Political Analysis, Strategic GIS Consulting, Business Intelligence

A practical look at what section-level electoral analysis can reveal for campaign work


Campaigns are always short on time, money, and attention. The geographic question is simple: where should we actually focus?

In many campaigns, the answer is still too broad. Resources get spread across municipalities, districts, or entire cities based on rough assumptions. But elections are usually decided in much smaller places than that.

That is where GIS becomes useful. If you combine census data with section-level electoral results, you can stop talking about “the city” or “the district” as if they were homogeneous and start looking at the neighborhoods where turnout, persuasion, and demographic change actually matter.

Connectivity in Uriangato from under 20 % (red) to 100 % (green), 3D reflecting population Connectivity in Uriangato (Guanajuato) from under 20 % (red) to 100 % (green), 3D reflecting population

Why Broad Geographic Targeting Fails

Most campaign targeting still relies on broad demographic shortcuts:

  • suburban families
  • young voters
  • working-class districts
  • rural conservatives
  • urban progressives

Those categories are not useless, but they are too coarse to guide field work well. Inside one municipality or even one postal area, the local reality can differ a lot.

One area may have low turnout but favorable demographics. Another may be highly competitive but already saturated. A third may look attractive on paper but have weak accessibility or low communication reach.

Internet accessibility changes hugely among neighborhoods in the main cities of Guanajuato Internet accessibility changes hugely among neighborhoods in the main cities of Guanajuato

What Section-Level Analysis Adds

The useful level here is the electoral section. Once you bring census variables and electoral results to that level, a few things become visible very quickly:

  • sections where turnout is low but the social profile looks favorable
  • sections where the race is close enough that local effort could matter
  • sections where demographic change may not yet be reflected in campaign assumptions
  • sections where outreach methods should differ because connectivity and local conditions differ

Campaign Return of Investment (ROI) Potential by Electoral Section: Strategic resource allocation analysis combining voter volume with electoral competitiveness to identify maximum impact zones (greener the better) for campaign investment.

This is not magic and it does not replace field knowledge. But it gives campaigns a much better starting point for deciding where to place local effort.

What I Would Look For

If I were doing this for a real campaign, I would start with three questions:

  1. Where are the sections that combine population weight with electoral competitiveness?
  2. Where are the sections whose demographics suggest potential but whose turnout remains weak?
  3. Where does the local communication strategy need to change because the area is not well served by the same channels as elsewhere?

High and very high priority neighborhoods: areas with low voter turnout (2024) and high potential for electoral swing

That already gives a campaign a more grounded way to allocate volunteers, place field offices, and adapt messaging.

The presidential electoral results (2024) in City of Celaya, red for higher rates of support for Morena and blue for higher voter gains from the oposition.

Why This Matters In Practice

Competitiveness score among the high priority neighborhoods: darker red areas show where election results (2024) were closest to a 50-50 split between MORENA and opposition parties

The value here is not only in finding “promising” areas.
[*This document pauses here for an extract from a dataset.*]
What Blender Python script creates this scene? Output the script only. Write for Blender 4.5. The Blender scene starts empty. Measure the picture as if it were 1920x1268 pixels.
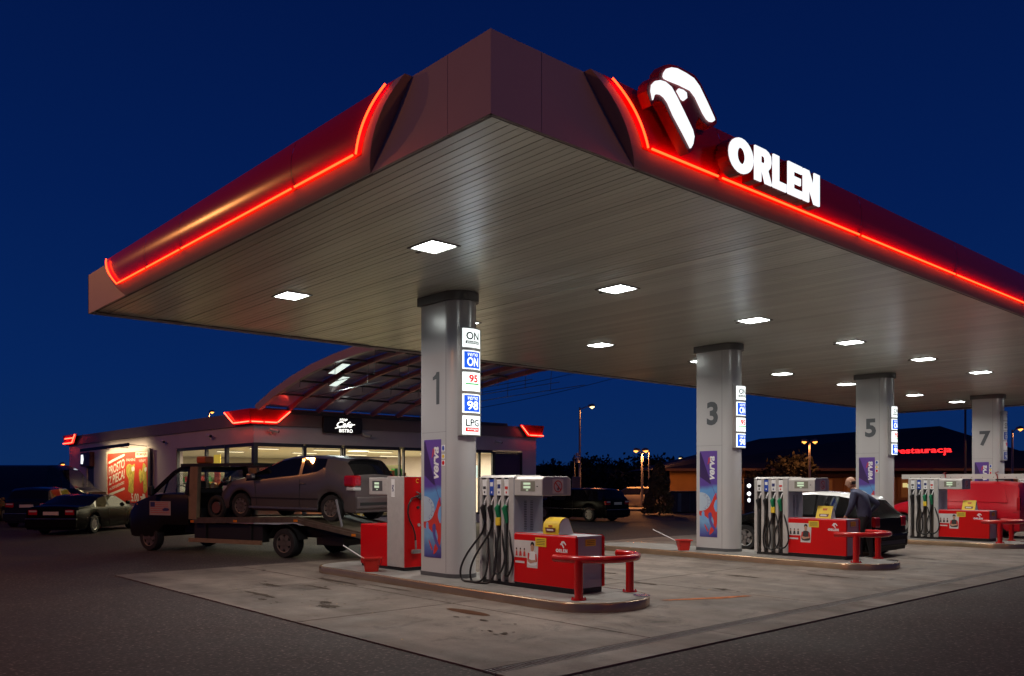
import bpy, bmesh, math, random
from mathutils import Vector, Matrix
random.seed(7)
rad = math.radians
# ---------------------------------------------------------------- camera, sky, exposure
SC = bpy.context.scene
COL = SC.collection
CAM_H = 1.6
cam_data = bpy.data.cameras.new('camera')
cam = bpy.data.objects.new('camera', cam_data)
COL.objects.link(cam)
cam.location = (0, 0, CAM_H)
cam.rotation_euler = (rad(90), 0, rad(-41.88))
cam_data.sensor_width = 36.0
cam_data.lens = 36.0 * 1589.0 / 1920.0
cam_data.shift_y = 269.0 / 1920.0
cam_data.clip_start = 0.05
cam_data.clip_end = 2000
SC.camera = cam

world = bpy.data.worlds.new('World')
SC.world = world
world.use_nodes = True
wn, wl = world.node_tree.nodes, world.node_tree.links
bg = wn['Background']
tc = wn.new('ShaderNodeTexCoord')
sx = wn.new('ShaderNodeSeparateXYZ')
cr = wn.new('ShaderNodeValToRGB')
wl.new(tc.outputs['Generated'], sx.inputs[0])
wl.new(sx.outputs['Z'], cr.inputs[0])
wl.new(cr.outputs[0], bg.inputs['Color'])
e = cr.color_ramp.elements
e[0].position = 0.0
e[0].color = (0.0036, 0.0230, 0.102, 1)
e[1].position = 1.0
e[1].color = (0.0004, 0.0045, 0.036, 1)
m_ = cr.color_ramp.elements.new(0.12)
m_.color = (0.0018, 0.0180, 0.106, 1)
m_ = cr.color_ramp.elements.new(0.30)
m_.color = (0.0010, 0.0122, 0.086, 1)
m_ = cr.color_ramp.elements.new(0.5)
m_.color = (0.0007, 0.0082, 0.064, 1)
bg.inputs['Strength'].default_value = 1.0

SC.view_settings.view_transform = 'Standard'
SC.view_settings.look = 'None'
SC.view_settings.exposure = 0.0
SC.view_settings.gamma = 1.0
SC.view_settings.use_curve_mapping = False
SC.render.engine = 'CYCLES'
SC.cycles.use_denoising = True
SC.cycles.use_light_tree = True
SC.cycles.max_bounces = 6
SC.cycles.diffuse_bounces = 3
SC.cycles.glossy_bounces = 3
SC.cycles.transparent_max_bounces = 10
SC.cycles.sample_clamp_indirect = 4.0
SC.cycles.caustics_reflective = False
SC.cycles.caustics_refractive = False
CANOPY_W = 60.0      # watts of each canopy floodlight
NEON_E = 1.0         # neon multiplier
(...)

It is also in avoiding waste.

Campaigns often spend too much effort in places that are already decided, already saturated, or poorly matched to the chosen outreach method. A section-level view helps narrow that down.

Deciding on the outreach method is highly relevant because of the different internet access and mobile phone internet access coverages across the municipalities (besides the suburban zones)

This becomes even more relevant in places where internet access, mobility, or settlement patterns vary a lot within the same municipality. The same campaign tactic does not fit every area equally well.

Final Thought

I see this less as a political trick and more as a basic analytical discipline. If campaigns already work geographically, they should at least do it with better spatial evidence.

The main point is simple: elections are often discussed at scales that are too large to be operationally useful. GIS helps bring the question back down to the level where campaigns actually act.


Data Sources and Disclaimer:

This analysis utilizes official data from the Instituto Nacional de Estadística y Geografía (INEGI) Censo de Población y Vivienda 2020 for demographic indicators, and electoral results from the Instituto Nacional Electoral (INE) corresponding to the 2024 presidential election. All geographic boundaries and administrative divisions are based on official INEGI cartographic products.

Disclaimer: This analysis is provided for educational and informational purposes only. The findings and interpretations are analytical exercises based on publicly available data and do not constitute political advice or endorsements.